Google’s 3D-Scanning Project Tango

Google 3D-Scanning Project Tango

What is the Project Tango?

As we walk through our daily lives, we use visual cues to navigate and understand the world around us. We observe the size and shape of objects and rooms, and we learn their position and layout almost effortlessly over time. This awareness of space and motion is fundamental to the way we interact with our environment and each other. We are physical beings that live in a 3D world. Yet, our mobile devices assume that physical world ends at the boundaries of the screen.

The goal of Project Tango is to give mobile devices a human-scale understanding of space and motion.

The Google team has been working with universities, research labs, and industrial partners spanning nine countries around the world to build on the last decade of research in robotics and computer vision, concentrating that technology into a unique mobile device. They are putting early prototypes into the hands of developers that can imagine the possibilities and help bring those ideas into reality.

3D motion and depth sensing

Project Tango devices contain customized hardware and software designed to track the full 3D motion of the device, while simultaneously creating a map of the environment.
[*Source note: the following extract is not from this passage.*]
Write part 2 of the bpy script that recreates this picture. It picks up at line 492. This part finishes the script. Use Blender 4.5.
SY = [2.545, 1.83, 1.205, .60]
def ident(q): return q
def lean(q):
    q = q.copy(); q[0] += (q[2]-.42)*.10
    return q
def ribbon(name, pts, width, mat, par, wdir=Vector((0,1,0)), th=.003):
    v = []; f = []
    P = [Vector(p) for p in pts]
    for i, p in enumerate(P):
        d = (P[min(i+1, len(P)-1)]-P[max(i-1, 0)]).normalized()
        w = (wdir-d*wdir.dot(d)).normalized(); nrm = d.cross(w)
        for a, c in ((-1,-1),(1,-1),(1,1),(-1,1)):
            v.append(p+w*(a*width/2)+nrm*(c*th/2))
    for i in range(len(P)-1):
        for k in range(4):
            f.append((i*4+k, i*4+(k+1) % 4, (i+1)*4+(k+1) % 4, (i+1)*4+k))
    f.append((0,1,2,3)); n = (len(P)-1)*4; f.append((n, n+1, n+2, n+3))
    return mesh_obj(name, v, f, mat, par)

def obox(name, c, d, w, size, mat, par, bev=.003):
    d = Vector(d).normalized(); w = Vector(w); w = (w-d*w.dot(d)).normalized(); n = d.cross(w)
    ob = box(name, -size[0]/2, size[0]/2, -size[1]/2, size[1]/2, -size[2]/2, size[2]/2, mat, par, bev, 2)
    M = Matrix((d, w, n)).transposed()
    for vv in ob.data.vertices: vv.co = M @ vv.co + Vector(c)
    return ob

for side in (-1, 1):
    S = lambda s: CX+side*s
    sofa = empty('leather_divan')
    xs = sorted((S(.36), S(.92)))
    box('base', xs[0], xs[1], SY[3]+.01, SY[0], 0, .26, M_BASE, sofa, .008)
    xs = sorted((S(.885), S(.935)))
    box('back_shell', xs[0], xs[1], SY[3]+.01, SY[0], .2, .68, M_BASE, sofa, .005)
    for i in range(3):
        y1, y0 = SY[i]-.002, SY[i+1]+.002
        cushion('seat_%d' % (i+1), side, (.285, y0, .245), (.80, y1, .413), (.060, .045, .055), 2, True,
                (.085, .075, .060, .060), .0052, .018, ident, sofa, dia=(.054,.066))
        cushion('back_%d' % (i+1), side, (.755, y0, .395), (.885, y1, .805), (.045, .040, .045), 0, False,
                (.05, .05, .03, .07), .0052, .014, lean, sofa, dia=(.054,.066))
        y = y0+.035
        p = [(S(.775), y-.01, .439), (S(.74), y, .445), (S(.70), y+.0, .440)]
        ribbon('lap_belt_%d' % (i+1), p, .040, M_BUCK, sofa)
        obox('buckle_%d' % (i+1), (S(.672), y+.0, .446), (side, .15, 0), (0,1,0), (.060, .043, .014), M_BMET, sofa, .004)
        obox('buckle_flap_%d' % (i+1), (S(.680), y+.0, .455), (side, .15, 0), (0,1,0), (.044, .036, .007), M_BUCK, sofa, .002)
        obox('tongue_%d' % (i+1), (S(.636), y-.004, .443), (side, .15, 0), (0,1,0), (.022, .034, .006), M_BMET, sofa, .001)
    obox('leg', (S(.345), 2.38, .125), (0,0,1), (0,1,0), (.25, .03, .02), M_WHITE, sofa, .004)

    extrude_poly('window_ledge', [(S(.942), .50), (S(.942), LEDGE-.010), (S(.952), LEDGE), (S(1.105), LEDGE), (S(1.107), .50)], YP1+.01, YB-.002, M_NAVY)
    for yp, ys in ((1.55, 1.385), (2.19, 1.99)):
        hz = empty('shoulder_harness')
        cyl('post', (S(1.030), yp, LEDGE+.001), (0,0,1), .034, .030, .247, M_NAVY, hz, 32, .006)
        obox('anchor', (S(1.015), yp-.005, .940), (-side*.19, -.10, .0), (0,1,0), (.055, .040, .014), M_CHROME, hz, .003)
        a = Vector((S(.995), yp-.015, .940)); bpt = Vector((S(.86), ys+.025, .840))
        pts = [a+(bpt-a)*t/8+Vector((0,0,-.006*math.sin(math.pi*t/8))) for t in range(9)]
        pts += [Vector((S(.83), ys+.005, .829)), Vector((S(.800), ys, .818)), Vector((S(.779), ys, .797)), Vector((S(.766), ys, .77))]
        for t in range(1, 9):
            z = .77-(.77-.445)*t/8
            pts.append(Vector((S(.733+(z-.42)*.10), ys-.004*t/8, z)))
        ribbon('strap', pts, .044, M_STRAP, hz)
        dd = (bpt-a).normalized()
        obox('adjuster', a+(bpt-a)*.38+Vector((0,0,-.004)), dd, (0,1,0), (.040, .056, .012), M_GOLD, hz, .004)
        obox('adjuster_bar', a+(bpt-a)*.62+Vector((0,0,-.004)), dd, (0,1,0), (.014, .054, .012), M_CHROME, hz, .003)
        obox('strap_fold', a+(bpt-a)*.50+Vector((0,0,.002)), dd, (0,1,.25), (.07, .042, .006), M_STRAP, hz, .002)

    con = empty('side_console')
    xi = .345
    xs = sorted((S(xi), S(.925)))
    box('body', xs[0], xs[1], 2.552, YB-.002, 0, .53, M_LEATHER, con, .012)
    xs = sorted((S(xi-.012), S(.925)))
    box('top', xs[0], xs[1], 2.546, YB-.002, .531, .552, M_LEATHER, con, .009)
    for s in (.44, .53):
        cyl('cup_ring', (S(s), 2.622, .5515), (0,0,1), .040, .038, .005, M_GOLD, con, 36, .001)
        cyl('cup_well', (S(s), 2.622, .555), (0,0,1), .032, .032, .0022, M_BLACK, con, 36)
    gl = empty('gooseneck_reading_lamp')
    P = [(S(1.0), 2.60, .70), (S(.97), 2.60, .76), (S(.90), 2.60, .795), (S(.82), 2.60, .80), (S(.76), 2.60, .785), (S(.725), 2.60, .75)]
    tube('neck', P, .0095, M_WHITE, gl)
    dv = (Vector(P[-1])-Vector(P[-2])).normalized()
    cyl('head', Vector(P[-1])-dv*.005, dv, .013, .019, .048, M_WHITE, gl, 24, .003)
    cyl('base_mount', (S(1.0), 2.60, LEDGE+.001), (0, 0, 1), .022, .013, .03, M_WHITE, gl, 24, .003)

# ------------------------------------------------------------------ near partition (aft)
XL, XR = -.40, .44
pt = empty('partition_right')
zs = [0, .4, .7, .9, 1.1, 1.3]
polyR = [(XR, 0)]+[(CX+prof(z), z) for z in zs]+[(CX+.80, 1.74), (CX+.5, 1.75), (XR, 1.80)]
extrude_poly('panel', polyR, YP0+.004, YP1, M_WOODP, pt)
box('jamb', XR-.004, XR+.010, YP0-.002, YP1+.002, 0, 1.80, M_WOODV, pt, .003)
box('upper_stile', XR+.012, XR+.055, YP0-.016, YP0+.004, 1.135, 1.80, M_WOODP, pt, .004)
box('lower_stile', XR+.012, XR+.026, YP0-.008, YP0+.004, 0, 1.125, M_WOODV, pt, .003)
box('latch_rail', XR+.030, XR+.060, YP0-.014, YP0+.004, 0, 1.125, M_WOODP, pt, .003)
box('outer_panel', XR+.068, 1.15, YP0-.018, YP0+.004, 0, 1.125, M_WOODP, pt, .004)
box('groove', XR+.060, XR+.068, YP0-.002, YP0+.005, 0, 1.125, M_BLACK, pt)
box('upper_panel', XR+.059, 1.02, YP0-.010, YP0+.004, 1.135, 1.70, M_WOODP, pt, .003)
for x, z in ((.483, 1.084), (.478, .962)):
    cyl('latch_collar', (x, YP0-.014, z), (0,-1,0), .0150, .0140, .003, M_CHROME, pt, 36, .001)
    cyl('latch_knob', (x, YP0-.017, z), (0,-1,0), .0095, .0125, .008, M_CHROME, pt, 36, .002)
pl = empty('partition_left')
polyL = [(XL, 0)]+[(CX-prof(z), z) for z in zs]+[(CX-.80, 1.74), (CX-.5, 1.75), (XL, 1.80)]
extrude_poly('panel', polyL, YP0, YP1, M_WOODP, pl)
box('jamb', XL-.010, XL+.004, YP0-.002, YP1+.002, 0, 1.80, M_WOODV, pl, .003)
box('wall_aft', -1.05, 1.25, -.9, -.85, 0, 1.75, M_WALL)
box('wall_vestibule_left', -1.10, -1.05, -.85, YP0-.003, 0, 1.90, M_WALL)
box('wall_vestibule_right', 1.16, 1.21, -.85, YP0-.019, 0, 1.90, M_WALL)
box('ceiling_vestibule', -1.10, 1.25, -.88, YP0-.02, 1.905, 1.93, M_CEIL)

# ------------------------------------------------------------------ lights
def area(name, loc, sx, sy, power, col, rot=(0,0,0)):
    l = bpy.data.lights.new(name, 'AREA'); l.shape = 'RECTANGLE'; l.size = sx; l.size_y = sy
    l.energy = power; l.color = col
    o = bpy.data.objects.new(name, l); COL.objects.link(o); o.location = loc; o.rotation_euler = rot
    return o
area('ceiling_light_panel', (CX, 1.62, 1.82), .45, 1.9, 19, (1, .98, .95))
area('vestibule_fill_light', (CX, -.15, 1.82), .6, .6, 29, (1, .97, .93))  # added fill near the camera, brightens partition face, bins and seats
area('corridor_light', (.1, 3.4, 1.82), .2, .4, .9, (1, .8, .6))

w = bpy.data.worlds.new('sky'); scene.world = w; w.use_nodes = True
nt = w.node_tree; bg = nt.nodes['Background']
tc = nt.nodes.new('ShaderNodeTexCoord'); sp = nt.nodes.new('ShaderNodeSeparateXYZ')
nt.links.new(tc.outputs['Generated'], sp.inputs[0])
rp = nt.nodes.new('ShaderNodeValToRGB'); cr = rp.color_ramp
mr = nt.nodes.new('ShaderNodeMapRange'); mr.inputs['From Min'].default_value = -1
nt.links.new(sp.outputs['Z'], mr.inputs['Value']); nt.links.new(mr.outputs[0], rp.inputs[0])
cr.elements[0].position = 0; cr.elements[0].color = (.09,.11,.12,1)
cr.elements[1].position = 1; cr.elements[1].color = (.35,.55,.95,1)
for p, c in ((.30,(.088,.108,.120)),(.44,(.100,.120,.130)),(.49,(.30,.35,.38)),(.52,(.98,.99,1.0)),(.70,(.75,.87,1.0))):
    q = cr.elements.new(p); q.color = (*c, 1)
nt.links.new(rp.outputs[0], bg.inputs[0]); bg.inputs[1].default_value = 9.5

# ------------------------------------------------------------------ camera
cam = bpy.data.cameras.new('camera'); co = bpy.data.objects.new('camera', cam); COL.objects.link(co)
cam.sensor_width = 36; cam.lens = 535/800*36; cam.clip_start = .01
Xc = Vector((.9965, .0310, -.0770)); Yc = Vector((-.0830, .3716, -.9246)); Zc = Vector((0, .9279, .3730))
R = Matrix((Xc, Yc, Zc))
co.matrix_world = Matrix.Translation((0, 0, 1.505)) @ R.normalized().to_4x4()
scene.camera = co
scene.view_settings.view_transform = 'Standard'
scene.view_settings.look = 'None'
These sensors allow the device to make over a quarter million 3D measurements every second, updating its position and orientation in real-time, combining that data into a single 3D model of the space around you.
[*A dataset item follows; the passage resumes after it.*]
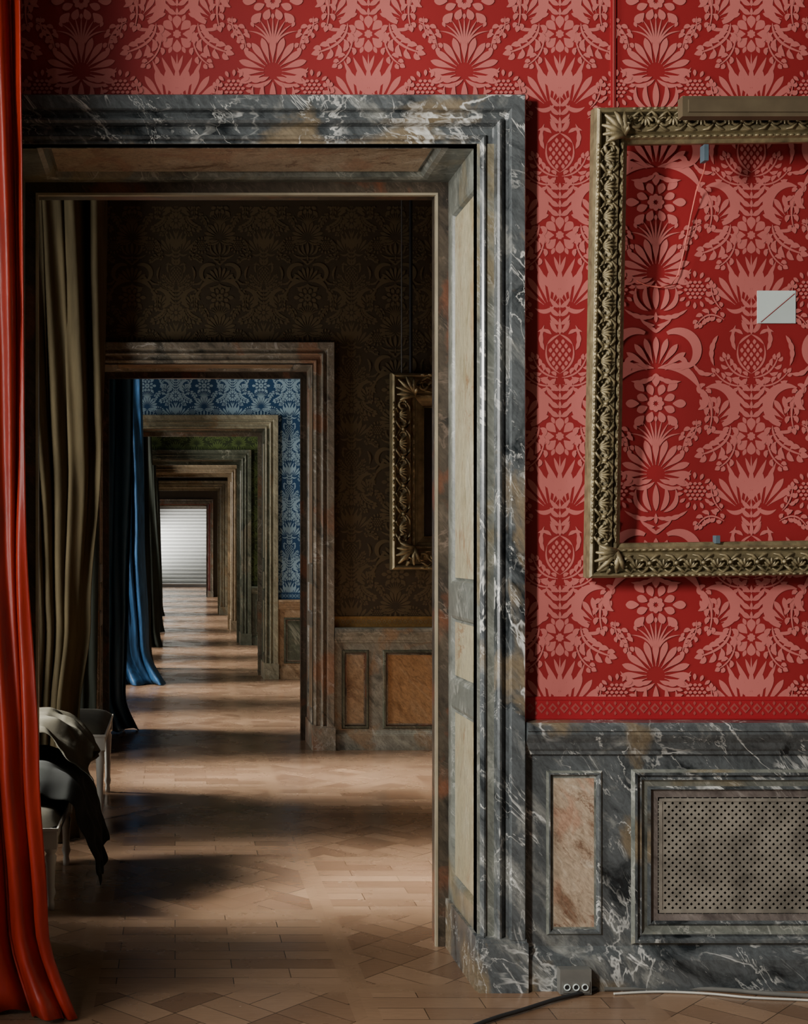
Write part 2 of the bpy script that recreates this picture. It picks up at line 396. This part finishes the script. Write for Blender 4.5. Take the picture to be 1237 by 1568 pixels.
fig={1:('red_ground','red_fig'),2:('brown_ground','brown_fig'),3:('blue_ground','blue_fig'),4:('green_ground','green_fig'),5:('brown_ground',None),6:('brown_ground',None),7:('brown_ground',None)}
dm={1:('slate','slate_in','cream','rust'),2:('pink','pink','ochre','rust'),3:('beige','sage','cream','pink'),4:('sage','sage','cream','sage'),5:('gildstone','gildstone','cream','gildstone'),6:('beige','beige','cream','beige'),7:('pink','red_border','cream','beige')}
PROF=[(0,0),(0,.07),(.006,.08),(.056,.08),(.060,.074),(.064,.052),(.074,.043),(.086,.050),(.092,.070),(.100,.074),(.108,.066),(.112,.030),(.118,.024),(.142,.026),(.146,.040),(.154,.046),(.162,.042),(.168,.028),(.1775,.026),(.1775,-.03)]
WOBJ={}
for i,y in enumerate(WALLS):
    n=i+1; g,fgm=fig[n]; mb=MB()
    mb.box((LX,y,0),(XL-.12,y+TH,HC),g); mb.box((XR+.12,y,0),(RX,y+TH,HC),g); mb.box((XL-.12,y,ZT+.12),(XR+.12,y+TH,HC),g)
    w=mb.obj('wall_room_%d'%n); WOBJ[n]=w
    if fgm:
        x1={1:RX,2:2.9,3:2.2,4:2.2}[n]
        damask('damask_pattern',y,LX,x1,1.0,{1:HC,2:4.6,3:4.2,4:4.2}[n],(XL-.1,XR+.1,ZT+.1),fgm,w)
    a,r,c,lip=dm[n]
    door=empty('door_%d'%n)
    mb=MB(); fr=FR((0,y,0),(1,0,0),(0,0,1),(0,-1,0))
    sweep(mb,fr,(XL-AW,0.2,XR+AW,ZT+AW),PROF,a,True)
    for sx in (0,1):
        x0,x1=((XL-AW-.004,XL+.006),(XR-.008,XR+AW+.006))[sx]
        mb.box((x0,y-.088,0),(x1,y+.02,.19),a)
        mb.box((x0+.004,y-.078,.19),(x1-.004,y+.02,.203),a)
    mb.obj('architrave',door)
    mb=MB(); ya=y-.03; yb=y+.50; ye=y+TH; LP=.05
    pm=[(.012,-.004,r),(.02,-.018,r),(.028,-.012,r)]
    for sx in (0,1):
        X=XR if sx else XL; nx=-1 if sx else 1
        fr=FR((X,ya,0),(0,1,0),(0,0,1),(nx,0,0)); dd=yb-ya
        hs=[(.06,.30,dd-.05,1.04,pm,c),(.06,1.14,dd-.05,1.42,pm,c),(.06,1.55,dd-.05,3.12,pm,c)]
        panelled(mb,fr,(0,0,dd,ZT),hs,r)
        mb.poly([fr.p(0,0,0),fr.p(0,ZT,0),fr.p(0,ZT,-.11),fr.p(0,0,-.11)],r)
        x0,x1=(X-LP,X+.115) if sx else (X-.115,X+LP)
        mb.box((x0,yb,0),(x1,ye,ZT-LP),lip)
        xi=X-LP if sx else X+LP
        mb.box((xi-.005,yb-.004,0),(xi+.005,yb+.02,ZT-LP-.006),'fillet' if n==1 else lip)
        xa,xb=(X-.014,X+.02) if sx else (X-.02,X+.014)
        mb.box((xa,ya-.03,0),(xb,yb-.006,.21),a)
    fr=FR((XL,ya,ZT),(1,0,0),(0,1,0),(0,0,-1))
    panelled(mb,fr,(0,0,XR-XL,yb-ya),[(.10,.05,XR-XL-.10,yb-ya-.04,[(.02,-.006,r),(.035,-.03,r),(.05,-.02,r)],'salmon' if n==1 else 'ochre')],r)
    mb.box((XL,yb,ZT-LP),(XR,ye,ZT+.115),lip)
    mb.box((XL+LP-.005,yb-.004,ZT-LP-.006),(XR-LP+.005,yb+.02,ZT-LP+.004),'fillet' if n==1 else lip)
    mb.obj('lining',door)

# ------------------------------------------------------------------ dado
def dado(name,y,x0,x1,fmat,holes,parent=None,border='red_border',extra=None):
    mb=MB(); yb=y-.035; fr=FR((0,yb,0),(1,0,0),(0,0,1),(0,-1,0))
    panelled(mb,fr,(x0,.0,x1,.93),holes,fmat)
    mb.poly([(x0,yb,0),(x0,y,0),(x0,y,.93),(x0,yb,.93)],fmat)
    cap=[(.035,.900),(.05,.908),(.052,.920),(.060,.930),(.070,.955),(.084,.975),(.092,.990),(.092,1.0),(.100,1.004),(.100,1.022),(.088,1.034),(0,1.036)]
    mb.grid([[(x0,y-n,z),(x1,y-n,z)] for n,z in cap],fmat,False)
    mb.poly([(x0,y-n,z) for n,z in cap],fmat)
    base=[(.035,.165),(.042,.16),(.05,.145),(.062,.135),(.066,.12),(.066,0)]
    mb.grid([[(x0,y-n,z),(x1,y-n,z)] for n,z in base],fmat,False)
    mb.poly([(x0,y-n,z) for n,z in base]+[(x0,y,0)],fmat)
    o=mb.obj(name,parent)
    mb=MB(); mb.box((x0,y-.012,1.036),(x1,y,1.125),border)
    mb.box((x0,y-.014,1.112),(x1,y,1.122),border); mb.box((x0,y-.014,1.04),(x1,y,1.05),border)
    f2={'red_border':'red_fig2','goldline':'gilt','blue_ground':'blue_fig','green_ground':'green_fig'}[border]
    xx=x0+.03
    while xx<x1-.03:
        zc=1.081
        mb.poly([(xx-.018,y-.0135,zc),(xx,y-.0135,zc+.02),(xx+.018,y-.0135,zc),(xx,y-.0135,zc-.02)],f2)
        mb.poly([(xx-.009,y-.0142,zc),(xx,y-.0142,zc+.010),(xx+.009,y-.0142,zc),(xx,y-.0142,zc-.010)],border)
        for s_ in (1,-1): mb.poly([(xx+.022-.006,y-.0135,zc+s_*.020),(xx+.022,y-.0135,zc+s_*.028),(xx+.022+.006,y-.0135,zc+s_*.020),(xx+.022,y-.0135,zc+s_*.010)],f2)
        xx+=.044
    mb.obj('textile_border',o)
    return o
y=WALLS[0]; yf=y-.035
def H(px0,py0,px1,py1,y,prof,pm): return (WX(px0,y),WZ(py1,y),WX(px1,y),WZ(py0,y),prof,pm)
mo=[(.008,.010,'slate_in'),(.014,.010,'slate'),(.022,-.006,'slate'),(.030,-.006,'slate_in')]
big=[(.010,.016,'slate_in'),(.020,.016,'slate'),(.030,.0,'slate'),(.040,.004,'slate'),(.048,-.010,'slate_in'),(.068,-.014,'slate_in'),(.078,-.004,'slate'),(.086,-.02,'slate'),(.112,-.022,'pinkish'),(.116,-.035,'slate')]
hA=H(836,1180,922,1432,yf,mo,'salmon')
gx1=WX(1560,yf)
hB=(WX(966,yf),WZ(1446,yf),gx1,WZ(1178,yf),big,'inner')
d1=dado('trim_1',y,XR+AW+.002,RX,'slate',[hA,hB])
mb=MB(); gx0=hB[0]+.116; gx_1=hB[2]-.116; gz0=hB[1]+.116; gz1=hB[3]-.116; gy=yf+.022
p=.029; w=.0062
def clipseg(c,sgn):
    pts=[]
    for x in (gx0,gx_1):
        z=gz0+sgn*(x-gx0)+c
        if gz0-1e-9<=z<=gz1+1e-9: pts.append((x,z))
    for z in (gz0,gz1):
        x=gx0+(z-gz0-c)/sgn
        if gx0<x<gx_1: pts.append((x,z))
    return pts[:2] if len(pts)>=2 else None
HH=gz1-gz0; WW=gx_1-gx0
for sgn in (1,-1):
    c=-WW if sgn>0 else 0; end=HH if sgn>0 else HH+WW
    while c<end:
        sgm=clipseg(c,sgn)
        if sgm:
            (xa,za),(xb,zb)=sgm; d=w*.7
            yo=gy-.0006*(sgn>0)
            mb.poly([(xa-d*sgn,yo,za+d),(xb-d*sgn,yo,zb+d),(xb+d*sgn,yo,zb-d),(xa+d*sgn,yo,za-d)],'brass')
        c+=p
mb.box((gx0,gy-.003,gz0),(gx0+.012,gy+.002,gz1),'brass');mb.box((gx0,gy-.004,gz0),(gx_1,gy+.002,gz0+.012),'brass');mb.box((gx0,gy-.004,gz1-.012),(gx_1,gy+.002,gz1),'brass')
mb.obj('radiator_grille',d1)
y=WALLS[1]; yf=y-.035
mo2=[(.010,.012,'sage'),(.024,.012,'sage'),(.032,-.008,'rust'),(.045,-.006,'pink')]
dado('trim_2',y,XR+AW+.002,RX,'d2',[H(523,995,565,1116,yf,mo2,'ochre'),(WX(586,yf),WZ(1116,yf),WX(586,yf)+1.4,WZ(995,yf),mo2,'ochre2')],border='goldline')
y=WALLS[2]; yf=y-.035
dado('trim_3',y,XR+AW+.002,RX,'ochre',[(1.42,.2,1.95,.8,mo2,'sage')],border='blue_ground')
y=WALLS[3]; dado('trim_4',y,XR+AW+.002,RX,'sage',[(1.42,.2,1.95,.8,mo2,'sage')],border='green_ground')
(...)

They run Android and include development APIs to provide position, orientation, and depth data to standard Android applications written in Java, C/C++, as well as the Unity Game Engine. These early prototypes, algorithms, and APIs are still in active development. So, these experimental devices are intended only for the adventurous and are not a final shipping product.

What could we do with it?

You could capture the dimensions of your home simply by walking around with your phone before you went furniture shopping. What if you never again found yourself lost in a new building? You could also search for a product and see where the exact shelf is located in a super-store.

Google is already working with LG to put the technology in a consumer device sometime later this year, and taking it out of Advanced Technology and Projects (ATAP). It’s Google’s way of saying that it’s serious about Tango, and that it’s one step closer to being in your next phone or tablet.